Como diz um investigador egípcio à correspondente do Haaretz para os territórios ocupados, Amira Hass, “a lista dos que deixam Rafah não é controlada apenas por burocratas na passagem [fronteiriça], mas pelos mais altos cargos no Cairo”. Este esquema de subornos para passar a fronteira, que já existia antes para contornar o engarrafamento de milhares de pedidos num posto que apenas processava 500 vistos diários, vicejou com o conflito e o desespero, tornando-se mais caro.

Cruzar para o Egipto desde o território ocupado sujeito a constantes bombardeamentos israelitas, onde a escassez dos serviços mais básicos se tornou quotidiana e a vida se perde por tudo e por nada, passou de 4 mil dólares (cerca de 3700 euros) no princípio do conflito para chegar agora aos dez mil dólares (mais de 9200 euros), escreve a jornalista do Haaretz. A excepção são os de nacionalidade egípcia, que pagam bem menos, entre 650 (600) e 1200 dólares (1100 euros).

O que faz dos 100 metros desde a “prisão” de Rafah, do lado palestiniano da vedação, para a liberdade egípcia do outro lado, um percurso valioso pago a 100 dólares o metro: 100 passos, 10 mil dólares. Dinheiro pago aos denominados “coordenadores”, eufemismo para denominar aquilo a que no Portugal do Estado Novo se chamavam passadores.

Estes coordenadores são a ponta do icebergue de uma rede que sobe até ao mais alto nível do poder egípcio. “Isto é corrupção permitida pelo Estado; não é preciso ser físico nuclear para chegar a esta conclusão”, afirma ao Haaretz o mesmo investigador egípcio, que pediu para não ser identificado.

O preço é muito alto e só está ao alcance de uns poucos, por isso, vários palestinianos de Gaza recorreram ao crowdfunding para financiar a sua passagem para o outro lado. Yasmin, residente na Cidade de Gaza, contava recentemente à Bloomberg como conseguiu juntar 31 mil dólares (mais de 28,6 mil euros) para ajudar a retirar a mãe, três irmãs e uma sobrinha do território: pagou 6500 dólares (6000 euros) por cada uma.
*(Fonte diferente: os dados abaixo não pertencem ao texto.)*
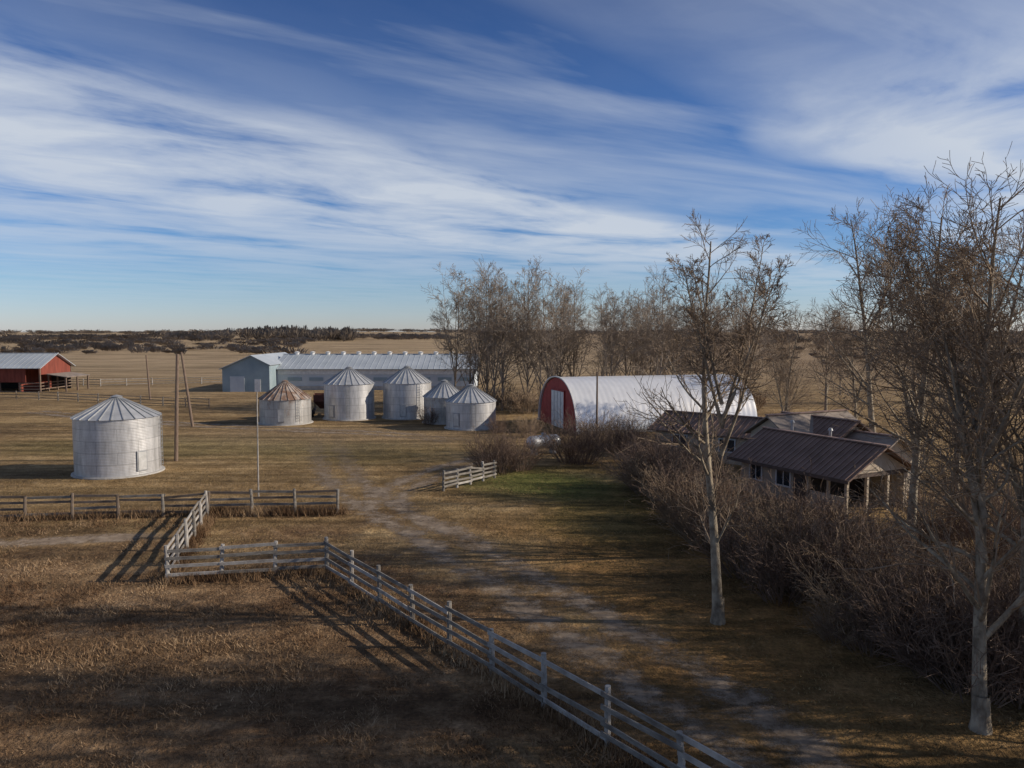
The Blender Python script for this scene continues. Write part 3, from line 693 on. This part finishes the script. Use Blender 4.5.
# ------------------------------------------------------------------ distant brush masses: fans of thin bare stems
def brush(name, items, mat_, per=90, w=.5):
    V = []
    for (x, y, h, r) in items:
        z0 = float(hgt(x, y)); n = per
        a = np.random.rand(n) * 6.28; q = np.sqrt(np.random.rand(n)); k0 = .25 if h > 6 else .6
        bx = x + np.cos(a) * q * r * k0; by = y + np.sin(a) * q * r * k0
        tx = x + np.cos(a) * q * r + np.random.randn(n) * .12 * r; ty = y + np.sin(a) * q * r
        tz = z0 + h * (.35 + .65 * np.sqrt(np.clip(1 - .85 * q ** 2, 0, 1)) * np.random.rand(n) ** .5); ww = w * (.4 + np.random.rand(n)) * .5
        b0 = z0 + h * .3 * np.random.rand(n)
        v = np.zeros((n, 4, 3)); v[:, 0] = np.stack([bx - ww * .3, by, b0], 1); v[:, 1] = np.stack([bx + ww * .3, by, b0], 1); v[:, 2] = np.stack([tx + ww, ty, tz], 1); v[:, 3] = np.stack([tx - ww, ty, tz - .08 * h], 1)
        V.append(v)
    V = np.concatenate(V); m = len(V)
    o = bpy.data.objects.new(name, np_mesh(name, V.reshape(-1, 3), np.arange(m * 4).reshape(m, 4), [mat_])); COL.objects.link(o)
rnd = random.Random(3); items = []
for i in range(150):
    y = rnd.uniform(330, 560); x = rnd.uniform(-.72, -.26) * y; items.append((x, y, rnd.uniform(1.5, 4), rnd.uniform(3, 9)))
for i in range(110):
    y = rnd.uniform(540, 640); x = (-.21 - .24 * rnd.random() ** 1.3) * y; items.append((x, y, rnd.uniform(6, 12) * (1 - .5 * max(0, (-x / y - .33) / .12)), rnd.uniform(3, 7)))
for i in range(60):
    y = rnd.uniform(600, 700); x = -.08 * y - rnd.random() * .14 * y; items.append((x, y, rnd.uniform(3, 5), rnd.uniform(3, 8)))
for i in range(110):
    y = rnd.uniform(600, 720); x = rnd.uniform(-.72, -.40) * y; items.append((x, y, rnd.uniform(3, 5.5), rnd.uniform(4, 10)))
for i in range(260):
    y = rnd.uniform(900, 1500); x = rnd.uniform(-.72, .75) * y; items.append((x, y, rnd.uniform(4, 8), rnd.uniform(10, 24)))
for i in range(150):
    y = rnd.uniform(480, 850); x = rnd.uniform(.24, .72) * y; items.append((x, y, rnd.uniform(3, 8), rnd.uniform(3, 8)))
for i in range(50):
    y = rnd.uniform(230, 420); x = rnd.uniform(.30, .72) * y; items.append((x, y, rnd.uniform(1, 3), rnd.uniform(1.5, 4)))
brush('distant_treeline', items, M_brush, 80, .55)

# ------------------------------------------------------------------ sky, sun
EL, AZ = math.radians(25), math.radians(91)
wd = bpy.data.worlds.new('World'); S.world = wd; wd.use_nodes = True; nt = wd.node_tree; L = nt.links
bg = nt.nodes['Background']
sky = nt.nodes.new('ShaderNodeTexSky'); sky.sky_type = 'NISHITA'; sky.sun_disc = False; sky.sun_elevation = EL; sky.sun_rotation = AZ
sky.altitude = 900; sky.dust_density = .6; sky.ozone_density = 2.5; sky.air_density = 1.0
tc = nt.nodes.new('ShaderNodeTexCoord'); sep = nt.nodes.new('ShaderNodeSeparateXYZ'); L.new(tc.outputs['Generated'], sep.inputs[0])
z = mathn(nt, 'MAXIMUM', sep.outputs[2], .025)
px = mathn(nt, 'DIVIDE', sep.outputs[0], z); py = mathn(nt, 'DIVIDE', sep.outputs[1], z)
c = mathn(nt, 'ADD', mathn(nt, 'MULTIPLY', px, .79), mathn(nt, 'MULTIPLY', py, -.61))
a = mathn(nt, 'ADD', mathn(nt, 'MULTIPLY', px, .61), mathn(nt, 'MULTIPLY', py, .79))
cb = nt.nodes.new('ShaderNodeCombineXYZ'); L.new(mathn(nt, 'MULTIPLY', a, .3), cb.inputs[0]); L.new(mathn(nt, 'MULTIPLY', c, .45), cb.inputs[1])
nw = N(nt, 'ShaderNodeTexNoise', Scale=1.0, Detail=3.0, Roughness=.5); L.new(cb.outputs[0], nw.inputs[0])
cw = mathn(nt, 'ADD', c, mathn(nt, 'MULTIPLY_ADD', nw.outputs[0], 1.6, -.8))
band = ramp(nt, [(0, .4), (.24, .6), (.42, .55), (.52, .85), (.60, 1.0), (.69, .95), (.735, .22), (.79, .06), (.848, .08), (.885, .8), (.94, 1.0), (1, .75)], mathn(nt, 'MULTIPLY_ADD', cw, .08, .96)).outputs[0]
am = nt.nodes.new('ShaderNodeMapRange'); am.interpolation_type = 'SMOOTHSTEP'; L.new(a, am.inputs[0]); am.inputs[1].default_value = 2.5; am.inputs[2].default_value = 4.0; am.inputs[3].default_value = .3
cm = nt.nodes.new('ShaderNodeMapRange'); L.new(c, cm.inputs[0]); cm.inputs[1].default_value = -2.2; cm.inputs[2].default_value = -1.2
am2 = mathn(nt, 'ADD', mathn(nt, 'MULTIPLY', am.outputs[0], cm.outputs[0]), mathn(nt, 'SUBTRACT', 1.0, cm.outputs[0]))
cb2 = nt.nodes.new('ShaderNodeCombineXYZ'); L.new(mathn(nt, 'MULTIPLY', a, .6), cb2.inputs[0]); L.new(mathn(nt, 'MULTIPLY', cw, 1.0), cb2.inputs[1])
nsn = N(nt, 'ShaderNodeTexNoise', Scale=1.0, Detail=7.0, Roughness=.58); nsn.inputs['Distortion'].default_value = .2; L.new(cb2.outputs[0], nsn.inputs[0])
st = ramp(nt, [(.3, 0.0), (.46, .65), (.6, 1.0)], nsn.outputs[0]).outputs[0]
cb3 = nt.nodes.new('ShaderNodeCombineXYZ')
L.new(mathn(nt, 'ADD', mathn(nt, 'MULTIPLY', a, .28), mathn(nt, 'MULTIPLY', c, .30)), cb3.inputs[0]); L.new(mathn(nt, 'ADD', mathn(nt, 'MULTIPLY', c, 1.2), mathn(nt, 'MULTIPLY', a, -.45)), cb3.inputs[1]); cb3.inputs[2].default_value = 4.3
n3 = N(nt, 'ShaderNodeTexNoise', Scale=.7, Detail=6.0, Roughness=.58); n3.inputs['Distortion'].default_value = .3; L.new(cb3.outputs[0], n3.inputs[0])
veil = ramp(nt, [(.5, 0.0), (.75, .5)], n3.outputs[0]).outputs[0]
fade = nt.nodes.new('ShaderNodeMapRange'); L.new(sep.outputs[2], fade.inputs[0]); fade.inputs[1].default_value = .01; fade.inputs[2].default_value = .12
cf = mathn(nt, 'MULTIPLY', mathn(nt, 'MULTIPLY', band, st), am2)
cf = mathn(nt, 'SUBTRACT', 1.0, mathn(nt, 'MULTIPLY', mathn(nt, 'SUBTRACT', 1.0, cf), mathn(nt, 'SUBTRACT', 1.0, veil)))
cf = mathn(nt, 'MULTIPLY', cf, mathn(nt, 'MULTIPLY', fade.outputs[0], .9))
gr = ramp(nt, [(0, (.92, .95, 1.25)), (.06, (.66, .83, 1.10)), (.14, (.46, .70, 1.04)), (.27, (.34, .58, .94)), (.45, (.25, .44, .76)), (1, (.3, .42, .6))], sep.outputs[2]).outputs[0]
skyc = mixc(nt, 1.0, sky.outputs[0], gr, 'MULTIPLY')
fin = mixc(nt, cf, skyc, (6.2, 6.7, 7.4))
L.new(fin, bg.inputs[0]); bg.inputs[1].default_value = .1

sl = bpy.data.lights.new('sun', 'SUN'); sl.energy = 4.9; sl.angle = math.radians(.5); sl.color = (1, .88, .73)
so = bpy.data.objects.new('sun', sl); COL.objects.link(so)
sd = Vector((math.sin(AZ) * math.cos(EL), math.cos(AZ) * math.cos(EL), math.sin(EL)))
so.rotation_euler = sd.to_track_quat('Z', 'Y').to_euler(); so.location = (60, 20, 60)

cam = bpy.data.cameras.new('camera'); cam.lens = 26.72; cam.sensor_width = 36; cam.clip_end = 20000; cam.clip_start = .1
co = bpy.data.objects.new('camera', cam); co.location = (0, 0, 10); co.rotation_euler = (math.radians(90 - 3.914), 0, 0); COL.objects.link(co)
S.camera = co
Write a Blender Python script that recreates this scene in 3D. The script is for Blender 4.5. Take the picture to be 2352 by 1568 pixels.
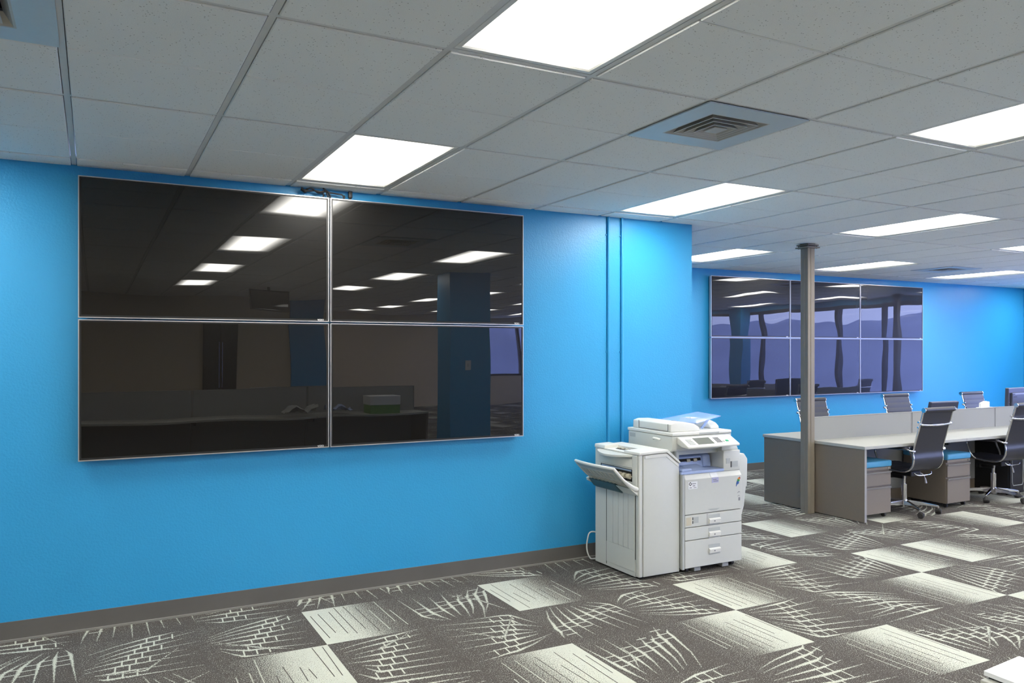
import bpy, bmesh, math, random
from mathutils import Vector, Matrix
random.seed(7)
PI = math.pi
R = math.radians
SC = bpy.context.scene
COL = SC.collection
for o in list(bpy.data.objects): bpy.data.objects.remove(o)

# ------------------------------------------------------------------ camera
CZ = 1.62                                   # eye height
cam = bpy.data.cameras.new('camera')
cam.sensor_width = 36.0
cam.lens = 1820.0/2352.0*36.0
cam.shift_y = (805.0-784.0)/2352.0
cam.clip_start = 0.05; cam.clip_end = 500
co = bpy.data.objects.new('camera', cam); COL.objects.link(co)
co.location = (0, 0, CZ)
co.rotation_euler = (R(90), 0, R(-27.85))
SC.camera = co

# ------------------------------------------------------------------ view, world
SC.view_settings.view_transform = 'Standard'
SC.view_settings.look = 'None'
SC.view_settings.gamma = 1.0
SC.view_settings.use_curve_mapping = False
SC.view_settings.exposure = 1.2
LAMP = 11.5                                  # radiance of the ceiling light lenses
SKY = 5.0
w = bpy.data.worlds.new('sky'); SC.world = w; w.use_nodes = True
nt = w.node_tree; nt.nodes.clear()
wo = nt.nodes.new('ShaderNodeOutputWorld'); bg = nt.nodes.new('ShaderNodeBackground')
tc = nt.nodes.new('ShaderNodeTexCoord'); sp = nt.nodes.new('ShaderNodeSeparateXYZ'); cr = nt.nodes.new('ShaderNodeValToRGB')
nt.links.new(tc.outputs['Generated'], sp.inputs[0]); nt.links.new(sp.outputs['Z'], cr.inputs[0])
cr.color_ramp.elements[0].position = 0.0; cr.color_ramp.elements[0].color = (.48, .55, .93, 1)
cr.color_ramp.elements[1].position = 0.6; cr.color_ramp.elements[1].color = (.40, .50, .95, 1)
nt.links.new(cr.outputs[0], bg.inputs[0]); bg.inputs[1].default_value = SKY
nt.links.new(bg.outputs[0], wo.inputs[0])

# ------------------------------------------------------------------ dimensions
HC = 1.065 + CZ          # ceiling height
YA = 5.22                # wall with the four screens
XR = 4.48                # its outer corner
YB = 7.92                # far wall
XE = 14.1                # window wall
XL = -5.0
YT = -6.0                # tan wall behind
YD = -12.0               # deep end
XD = 4.2
GX, GX0 = .6062, -.098
GY, GY0 = .6077, 4.416

# ------------------------------------------------------------------ materials
def nodes(name):
    m = bpy.data.materials.new(name); m.use_nodes = True
    nt = m.node_tree; b = nt.nodes['Principled BSDF']
    return m, nt, b
def N(nt, kind, **kw):
    n = nt.nodes.new(kind)
    for k, v in kw.items():
        if k in n.inputs.keys() if hasattr(n.inputs, 'keys') else False: n.inputs[k].default_value = v
        else: setattr(n, k, v)
    return n
def math_n(nt, op, a, b=None, c=None, clamp=False):
    n = nt.nodes.new('ShaderNodeMath'); n.operation = op; n.use_clamp = clamp
    for i, v in enumerate((a, b, c)):
        if v is None: continue
        if isinstance(v, (int, float)): n.inputs[i].default_value = v
        else: nt.links.new(v, n.inputs[i])
    return n.outputs[0]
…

“A minha irmã está doente e actualmente está internada”, dizia Yasmin, pedindo para que o nome de família não fosse identificado com receio de represálias. “Sem a ‘coordenação’ sabe-se lá o que lhe teria acontecido. Era a única forma de a retirar de Gaza.”

As autoridades do Egipto negam a existência destes negócios obscuros. Diaa Rashwan, director do Serviço de Informação do Estado egípcio, garantiu ao Guardian que no posto de fronteiriço de Rafah tudo se faz dentro da lei e que as notícias sobre pagamento de subornos não têm fundamento. Rashwan pediu mesmo aos palestinianos que denunciem às autoridades egípcias qualquer pedido de subornos.

Como refere o mesmo investigador egípcio ao Haaretz, “alguém que se sinta chocado” perante o negócio dos “controladores”, o mais “provável” é que se esteja a fingir surpreendido. “Como em qualquer parte do mundo, a guerra só veio exacerbar o fenómeno”, sublinha.

“Durante anos, uma rede de agentes de viagens e intermediários baseados no Egipto e em Gaza ofereceram uma passagem rápida através de Rafah por um preço que variava entre centenas e milhares de dólares, dependendo em parte da frequência com que a fronteira estava aberta para a travessia”, escrevia na semana passada o Organized Crime and Corruption Reporting Project (OCCRP), um consórcio de jornalistas especializado em crime organizado.

“Quanto mais profundo é o desejo de partir, melhor para o negócio. Em mais de 100 dias de conflito, durante o qual as outras saídas controladas por Israel foram fechadas, os valores subiram”, sublinhava o consórcio com base em mais de uma dezena de entrevistas.